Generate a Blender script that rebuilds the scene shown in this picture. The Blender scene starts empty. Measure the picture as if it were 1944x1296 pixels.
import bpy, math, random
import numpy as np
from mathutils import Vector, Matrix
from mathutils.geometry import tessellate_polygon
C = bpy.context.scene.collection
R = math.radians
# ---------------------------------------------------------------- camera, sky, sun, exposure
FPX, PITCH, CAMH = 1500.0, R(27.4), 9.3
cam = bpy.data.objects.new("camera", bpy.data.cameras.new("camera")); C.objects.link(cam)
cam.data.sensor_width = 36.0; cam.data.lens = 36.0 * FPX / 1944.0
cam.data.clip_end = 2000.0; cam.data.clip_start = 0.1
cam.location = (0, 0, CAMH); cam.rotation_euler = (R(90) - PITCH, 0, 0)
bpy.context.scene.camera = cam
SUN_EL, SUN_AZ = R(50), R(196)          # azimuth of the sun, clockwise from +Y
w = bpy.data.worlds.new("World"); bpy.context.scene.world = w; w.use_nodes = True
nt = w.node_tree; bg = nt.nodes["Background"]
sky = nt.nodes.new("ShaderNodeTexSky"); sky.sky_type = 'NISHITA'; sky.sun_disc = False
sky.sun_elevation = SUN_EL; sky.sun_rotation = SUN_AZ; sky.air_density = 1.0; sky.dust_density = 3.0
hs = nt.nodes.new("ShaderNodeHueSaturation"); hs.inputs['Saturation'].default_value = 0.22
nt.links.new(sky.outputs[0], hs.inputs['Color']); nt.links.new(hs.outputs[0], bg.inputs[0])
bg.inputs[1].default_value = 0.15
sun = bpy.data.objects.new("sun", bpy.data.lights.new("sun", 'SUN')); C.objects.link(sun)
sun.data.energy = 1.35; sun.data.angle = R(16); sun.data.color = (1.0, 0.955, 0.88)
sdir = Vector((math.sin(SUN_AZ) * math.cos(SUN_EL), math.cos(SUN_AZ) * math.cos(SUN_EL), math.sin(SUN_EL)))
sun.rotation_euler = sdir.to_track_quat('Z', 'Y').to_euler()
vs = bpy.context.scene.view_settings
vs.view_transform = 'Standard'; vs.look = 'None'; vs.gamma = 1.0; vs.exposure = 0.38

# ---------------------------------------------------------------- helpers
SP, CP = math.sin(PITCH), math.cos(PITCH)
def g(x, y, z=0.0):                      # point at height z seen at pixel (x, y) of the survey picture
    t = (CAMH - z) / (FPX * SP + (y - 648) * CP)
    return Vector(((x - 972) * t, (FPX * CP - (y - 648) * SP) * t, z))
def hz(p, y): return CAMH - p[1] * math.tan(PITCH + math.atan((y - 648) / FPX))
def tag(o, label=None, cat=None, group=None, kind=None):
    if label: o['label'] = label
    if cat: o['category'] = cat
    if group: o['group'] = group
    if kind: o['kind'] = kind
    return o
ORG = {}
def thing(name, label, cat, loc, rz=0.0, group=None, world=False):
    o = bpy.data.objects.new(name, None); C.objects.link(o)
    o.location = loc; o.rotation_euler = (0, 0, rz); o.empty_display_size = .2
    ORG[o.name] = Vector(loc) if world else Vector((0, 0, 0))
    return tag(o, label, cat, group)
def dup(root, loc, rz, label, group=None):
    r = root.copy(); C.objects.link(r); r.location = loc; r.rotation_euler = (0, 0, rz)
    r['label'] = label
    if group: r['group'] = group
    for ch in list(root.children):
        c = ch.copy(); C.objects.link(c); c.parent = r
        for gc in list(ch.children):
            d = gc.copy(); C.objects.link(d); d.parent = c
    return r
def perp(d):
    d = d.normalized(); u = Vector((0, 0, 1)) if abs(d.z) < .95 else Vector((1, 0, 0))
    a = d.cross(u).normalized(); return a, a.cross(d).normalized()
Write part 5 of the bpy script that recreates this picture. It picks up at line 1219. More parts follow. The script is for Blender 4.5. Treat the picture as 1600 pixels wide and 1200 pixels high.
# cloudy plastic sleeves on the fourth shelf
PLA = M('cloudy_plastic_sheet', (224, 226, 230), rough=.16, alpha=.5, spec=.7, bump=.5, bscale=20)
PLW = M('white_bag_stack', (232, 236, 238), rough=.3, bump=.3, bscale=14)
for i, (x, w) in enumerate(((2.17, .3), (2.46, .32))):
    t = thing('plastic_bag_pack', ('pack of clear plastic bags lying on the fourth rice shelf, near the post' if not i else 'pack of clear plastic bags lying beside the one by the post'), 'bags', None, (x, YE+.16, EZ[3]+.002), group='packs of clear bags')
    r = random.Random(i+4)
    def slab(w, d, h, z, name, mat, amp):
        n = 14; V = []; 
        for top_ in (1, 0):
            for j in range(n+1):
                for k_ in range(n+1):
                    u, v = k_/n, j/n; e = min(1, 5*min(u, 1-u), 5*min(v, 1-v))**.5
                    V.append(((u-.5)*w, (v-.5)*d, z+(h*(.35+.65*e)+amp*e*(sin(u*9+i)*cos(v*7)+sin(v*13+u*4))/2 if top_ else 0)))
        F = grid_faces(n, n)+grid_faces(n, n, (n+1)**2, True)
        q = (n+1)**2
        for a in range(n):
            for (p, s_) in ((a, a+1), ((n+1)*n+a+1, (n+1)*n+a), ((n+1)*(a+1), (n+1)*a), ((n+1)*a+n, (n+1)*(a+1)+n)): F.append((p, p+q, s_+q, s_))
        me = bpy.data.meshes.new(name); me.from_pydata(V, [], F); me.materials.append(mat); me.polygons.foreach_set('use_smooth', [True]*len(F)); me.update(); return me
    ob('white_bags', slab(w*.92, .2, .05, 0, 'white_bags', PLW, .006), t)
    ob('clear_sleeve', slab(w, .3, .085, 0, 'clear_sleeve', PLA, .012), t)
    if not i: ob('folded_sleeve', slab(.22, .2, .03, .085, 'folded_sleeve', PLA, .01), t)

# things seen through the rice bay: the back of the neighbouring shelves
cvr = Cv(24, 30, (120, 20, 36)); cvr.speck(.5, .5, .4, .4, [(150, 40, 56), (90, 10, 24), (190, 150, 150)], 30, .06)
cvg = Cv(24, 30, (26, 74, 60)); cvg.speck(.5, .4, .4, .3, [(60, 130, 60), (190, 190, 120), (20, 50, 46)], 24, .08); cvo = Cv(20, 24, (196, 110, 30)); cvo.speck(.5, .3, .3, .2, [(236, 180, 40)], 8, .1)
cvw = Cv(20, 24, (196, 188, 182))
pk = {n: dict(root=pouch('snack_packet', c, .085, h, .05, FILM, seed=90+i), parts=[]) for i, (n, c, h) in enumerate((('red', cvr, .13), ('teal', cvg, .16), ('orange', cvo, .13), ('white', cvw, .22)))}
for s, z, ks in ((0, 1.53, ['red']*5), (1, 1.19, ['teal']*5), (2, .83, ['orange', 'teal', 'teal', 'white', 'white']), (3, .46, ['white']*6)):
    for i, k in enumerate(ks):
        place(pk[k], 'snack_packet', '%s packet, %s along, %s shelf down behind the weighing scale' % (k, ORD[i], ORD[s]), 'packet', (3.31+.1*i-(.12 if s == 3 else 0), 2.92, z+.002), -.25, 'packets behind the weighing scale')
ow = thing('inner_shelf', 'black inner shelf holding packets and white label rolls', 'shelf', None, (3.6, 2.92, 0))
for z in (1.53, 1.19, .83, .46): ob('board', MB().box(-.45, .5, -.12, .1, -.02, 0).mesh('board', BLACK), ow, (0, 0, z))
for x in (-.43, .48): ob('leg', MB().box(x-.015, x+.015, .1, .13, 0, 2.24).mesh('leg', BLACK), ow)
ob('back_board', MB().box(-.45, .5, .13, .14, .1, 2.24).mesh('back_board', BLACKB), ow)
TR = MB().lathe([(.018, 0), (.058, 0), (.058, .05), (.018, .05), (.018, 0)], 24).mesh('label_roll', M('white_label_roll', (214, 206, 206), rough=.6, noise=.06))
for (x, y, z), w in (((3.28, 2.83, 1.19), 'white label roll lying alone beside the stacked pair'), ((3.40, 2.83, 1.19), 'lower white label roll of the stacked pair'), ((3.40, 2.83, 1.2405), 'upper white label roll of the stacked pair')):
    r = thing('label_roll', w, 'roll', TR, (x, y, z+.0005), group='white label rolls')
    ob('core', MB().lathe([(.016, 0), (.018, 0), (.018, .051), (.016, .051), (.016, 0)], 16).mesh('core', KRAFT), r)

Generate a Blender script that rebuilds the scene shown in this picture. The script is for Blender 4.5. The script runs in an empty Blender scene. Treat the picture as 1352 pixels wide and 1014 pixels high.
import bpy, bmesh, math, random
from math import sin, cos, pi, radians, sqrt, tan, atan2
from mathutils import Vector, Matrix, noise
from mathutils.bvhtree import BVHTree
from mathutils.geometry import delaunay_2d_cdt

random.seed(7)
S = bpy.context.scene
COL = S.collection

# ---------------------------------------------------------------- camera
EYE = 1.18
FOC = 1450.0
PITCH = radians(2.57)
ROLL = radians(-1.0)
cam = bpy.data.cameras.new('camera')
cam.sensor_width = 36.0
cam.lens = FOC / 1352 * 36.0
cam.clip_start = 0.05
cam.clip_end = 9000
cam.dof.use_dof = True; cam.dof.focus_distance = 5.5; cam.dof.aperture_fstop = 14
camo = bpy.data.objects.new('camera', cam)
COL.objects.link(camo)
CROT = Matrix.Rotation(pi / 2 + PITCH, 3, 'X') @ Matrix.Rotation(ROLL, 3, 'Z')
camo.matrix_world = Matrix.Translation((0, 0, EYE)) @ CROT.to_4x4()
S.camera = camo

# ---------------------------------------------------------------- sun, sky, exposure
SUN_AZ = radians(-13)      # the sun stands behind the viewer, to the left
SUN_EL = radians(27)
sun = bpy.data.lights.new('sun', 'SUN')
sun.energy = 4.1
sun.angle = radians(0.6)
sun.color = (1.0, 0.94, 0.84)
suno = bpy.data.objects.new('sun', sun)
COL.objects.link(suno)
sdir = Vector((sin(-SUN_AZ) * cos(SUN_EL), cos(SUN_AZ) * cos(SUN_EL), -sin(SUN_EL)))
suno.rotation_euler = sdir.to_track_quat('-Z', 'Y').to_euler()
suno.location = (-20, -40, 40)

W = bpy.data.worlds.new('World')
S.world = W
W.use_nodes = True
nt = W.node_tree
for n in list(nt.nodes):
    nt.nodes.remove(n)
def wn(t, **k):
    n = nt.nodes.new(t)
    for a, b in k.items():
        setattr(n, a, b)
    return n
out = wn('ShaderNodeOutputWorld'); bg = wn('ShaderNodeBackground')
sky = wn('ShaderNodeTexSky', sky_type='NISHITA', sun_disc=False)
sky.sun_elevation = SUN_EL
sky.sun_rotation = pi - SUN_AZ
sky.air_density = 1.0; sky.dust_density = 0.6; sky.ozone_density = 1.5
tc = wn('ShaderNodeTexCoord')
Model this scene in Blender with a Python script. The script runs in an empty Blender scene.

## SHORT PROBLEM
Extract the lines from the line with "1014 pixels high." through the line with "S.camera = camo". Keep both of those lines, copy everything exactly, and add nothing.

## OUTPUT OF THE EXERCISE
Generate a Blender script that rebuilds the scene shown in this picture. The script is for Blender 4.5. The script runs in an empty Blender scene. Treat the picture as 1352 pixels wide and 1014 pixels high.
import bpy, bmesh, math, random
from math import sin, cos, pi, radians, sqrt, tan, atan2
from mathutils import Vector, Matrix, noise
from mathutils.bvhtree import BVHTree
from mathutils.geometry import delaunay_2d_cdt

random.seed(7)
S = bpy.context.scene
COL = S.collection

# ---------------------------------------------------------------- camera
EYE = 1.18
FOC = 1450.0
PITCH = radians(2.57)
ROLL = radians(-1.0)
cam = bpy.data.cameras.new('camera')
cam.sensor_width = 36.0
cam.lens = FOC / 1352 * 36.0
cam.clip_start = 0.05
cam.clip_end = 9000
cam.dof.use_dof = True; cam.dof.focus_distance = 5.5; cam.dof.aperture_fstop = 14
camo = bpy.data.objects.new('camera', cam)
COL.objects.link(camo)
CROT = Matrix.Rotation(pi / 2 + PITCH, 3, 'X') @ Matrix.Rotation(ROLL, 3, 'Z')
camo.matrix_world = Matrix.Translation((0, 0, EYE)) @ CROT.to_4x4()
S.camera = camo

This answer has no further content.